## start Input for this task

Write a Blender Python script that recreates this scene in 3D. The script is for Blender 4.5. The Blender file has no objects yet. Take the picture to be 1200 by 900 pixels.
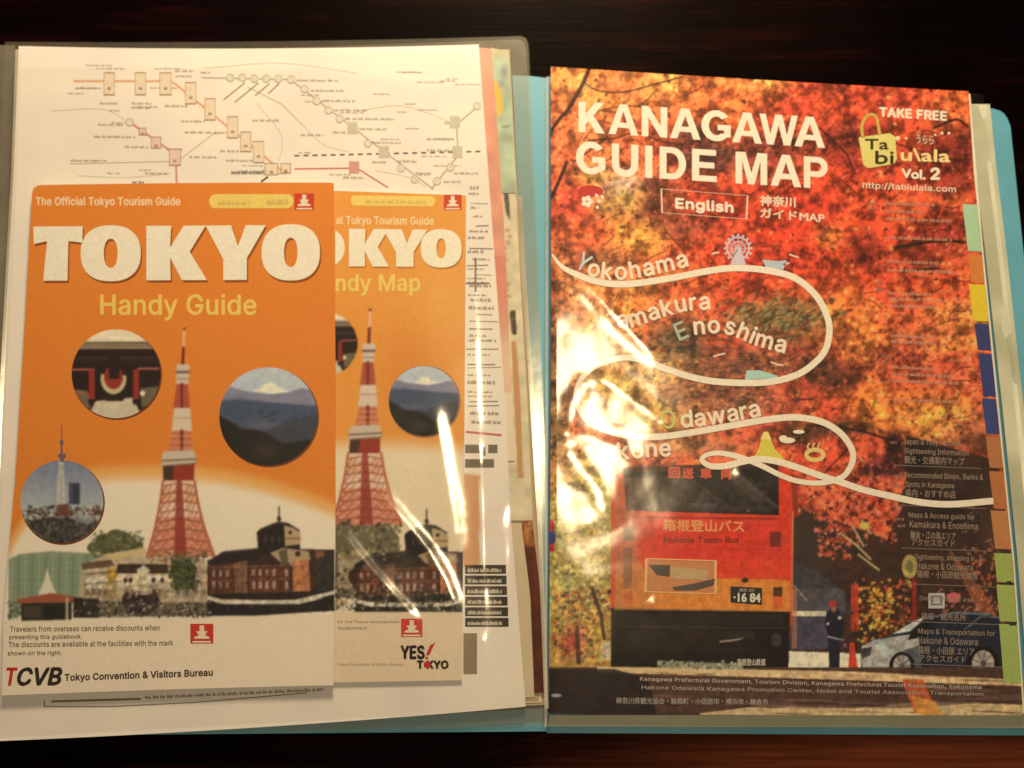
import bpy, math, random
import numpy as np
random.seed(7); RNG = np.random.default_rng(7)
scn = bpy.context.scene
COL = bpy.context.collection

# ---------------------------------------------------------------- camera, world, lamps
CAM_H, TILT, FPX = 0.46, math.radians(6.5), 1100.0      # phone held above the table
cam = bpy.data.cameras.new('camera'); cam_o = bpy.data.objects.new('camera', cam); COL.objects.link(cam_o)
cam_o.location = (0, -CAM_H*math.tan(TILT), CAM_H); cam_o.rotation_euler = (TILT, 0, 0)
cam.sensor_width = 36; cam.lens = 36*FPX/1200; cam.clip_start = 0.01; cam.clip_end = 20
cam.dof.use_dof = True; cam.dof.focus_distance = 0.435; cam.dof.aperture_fstop = 3.5
scn.camera = cam_o
w = bpy.data.worlds.new('World'); scn.world = w; w.use_nodes = True
w.node_tree.nodes['Background'].inputs[0].default_value = (1.0, .72, .42, 1)
w.node_tree.nodes['Background'].inputs[1].default_value = 0.10
scn.view_settings.view_transform = 'Standard'; scn.view_settings.look = 'None'
scn.view_settings.exposure = 0; scn.view_settings.gamma = 1; scn.view_settings.use_curve_mapping = False

def lamp(name, loc, target, size, power, col):
    l = bpy.data.lights.new(name, 'AREA'); l.shape = 'DISK'; l.size = size; l.energy = power; l.color = col
    o = bpy.data.objects.new(name, l); COL.objects.link(o); o.location = loc
    d = np.array(target)-np.array(loc)
    from mathutils import Vector
    o.rotation_euler = Vector(d).to_track_quat('-Z', 'Y').to_euler()
    return o
WARM = (1.0, .757, .43)
lamp('added_far_lamp', (0.02, 0.57, 0.43), (0.0, 0.05, 0), 0.15, 7.2, WARM)  # added lamp past the far edge; its falloff dims the near side
lamp('ceiling_lamp', (0.155, 0.052, 1.55), (0.02, 0, 0), 0.22, 7.2, WARM)

# ---------------------------------------------------------------- picture coordinates -> the plane at height z
ct, st = math.cos(TILT), math.sin(TILT)
def P(px, py, z):
    px = np.asarray(px, float); py = np.asarray(py, float); z = np.asarray(z, float)+0*px
    a = (px-600)/FPX; b = -(py-450)/FPX
    dx = a; dy = b*ct+st; dz = b*st-ct
    t = (z-CAM_H)/dz
    return np.stack([dx*t, -CAM_H*math.tan(TILT)+dy*t, z], -1)

def lin(c):
    c = np.asarray(c, float)
    return np.where(c <= .04045, c/12.92, ((np.maximum(c, 0)+.055)/1.055)**2.4)
WHITE = lin(np.array([244, 224, 178])/255.)
def ink(c):                                            # ink colour seen under the warm lamp -> reflectance
    c = np.asarray(c, float)
    if c.max() > 1.5: c = c/255.
    return np.clip(lin(c)/WHITE*0.8, 0.002, 0.88)

# ---------------------------------------------------------------- materials
MATS = {}
def newmat(name):
    m = bpy.data.materials.new(name); m.use_nodes = True
    nt = m.node_tree; return m, nt, nt.nodes['Principled BSDF']
def noise(nt, scale, detail=3, rough=.5, vec=None):
    n = nt.nodes.new('ShaderNodeTexNoise'); n.inputs['Scale'].default_value = scale
    n.inputs['Detail'].default_value = detail; n.inputs['Roughness'].default_value = rough
    if vec: nt.links.new(vec, n.inputs['Vector'])
    return n
def objcoord(nt, scale=(1, 1, 1)):
    t = nt.nodes.new('ShaderNodeTexCoord'); mp = nt.nodes.new('ShaderNodeMapping'); mp.inputs['Scale'].default_value = scale
    nt.links.new(t.outputs['Object'], mp.inputs['Vector']); return mp.outputs['Vector']
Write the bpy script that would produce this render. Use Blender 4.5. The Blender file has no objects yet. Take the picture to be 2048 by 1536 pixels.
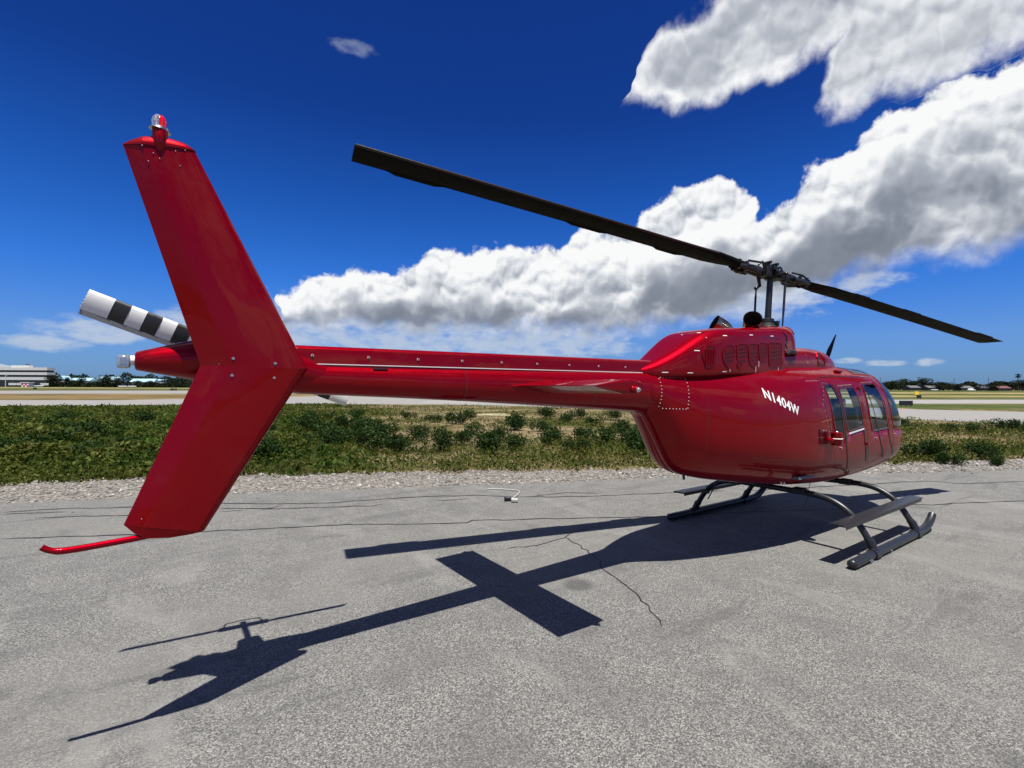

## end Input for this task

Problem statement: Where does the word "file" appear in the listing? List each line that holds it.

Solution for this problem:
Write a Blender Python script that recreates this scene in 3D. The script is for Blender 4.5. The Blender file has no objects yet. Take the picture to be 1200 by 900 pixels.
Write the bpy script that would produce this render. Use Blender 4.5. The Blender file has no objects yet. Take the picture to be 2048 by 1536 pixels.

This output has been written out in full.